There were three City players in the starting line up against Montenegro this lunchtime with Dylan Lawlor and Luey Giles in the back four and Troy Perrett in midfield. With Wales needing a win to ensure they topped the group, it was Giles who came closest for them in the first half with a shot against the crossbar, but a nightmare sixty seconds for the Welsh in added time saw them concede twice to Montenegro’s Vasilije Adzic.
With Scotland and Iceland drawing 0-0 at the break, this meant that the Montenegrins had gone from bottom to top of the group in that one minute and the Scots were now above us as well.
Thankfully, Swansea’s Iwan Morgan got a goal back three minutes into the second half, but it was still nervy stuff from the Welsh and when Morgan somehow shot wide from four yards and then missed a very presentable headed chance within thirty seconds, it looked like it wasn’t going to be their day.
However, with less than five minutes to go, centreback Lawlor became the unlikely Welsh hero as he back heeled a cross from the left in from six yards to bring the scores level.

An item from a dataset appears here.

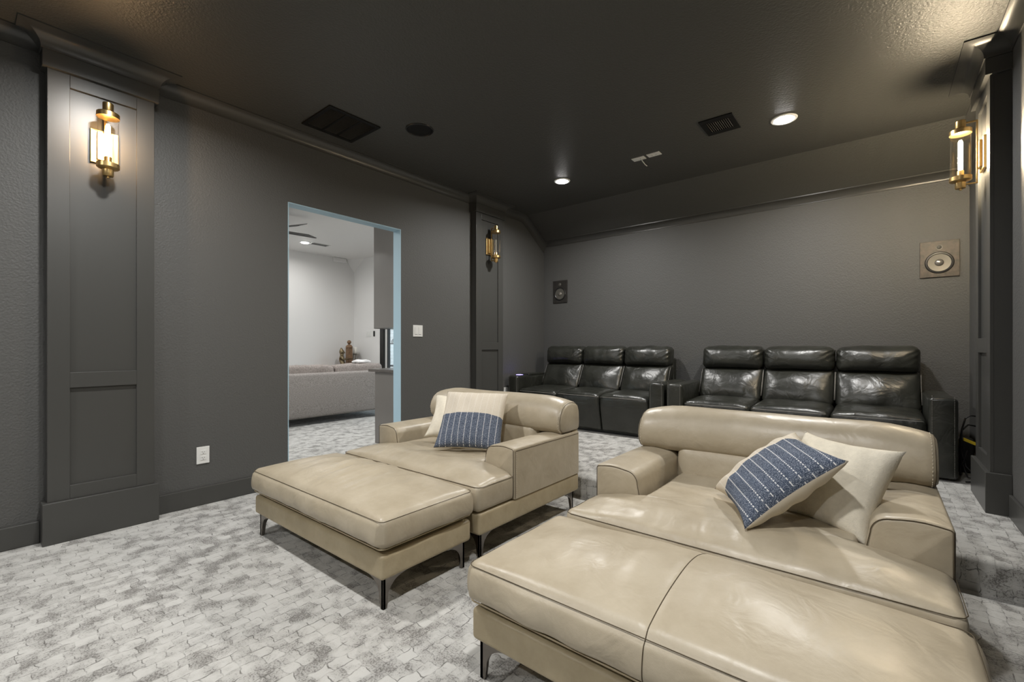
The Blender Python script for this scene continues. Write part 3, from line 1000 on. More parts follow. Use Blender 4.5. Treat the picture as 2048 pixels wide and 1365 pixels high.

Montenegro now had to go for the win, but they had little left to give and Wales played out the rest of the game knowing a draw would be good enough for second place at least.
As it was, with the Scotland v Iceland match finishing 0-0, nothing really had been changed by the last pair of matches as Montenegro stayed fourth with two points, Iceland got three draws, Scotland had four points and Wales five, so it was the Scots who had to sweat it out for a few hours while they waited for confirmation that they had qualified by finishing as one of the best seven placed sides out of the eight group runners up.
Scotland scraped through as the seventh best runners up, while Wales had the worst record of the group winners and so will be seeded in pot two in the draw for the group stage – they will have two group winners from pot one and a runner up from pot two as opponents unless they get drawn in Group A which will contain hosts Hungary and only one pot one side.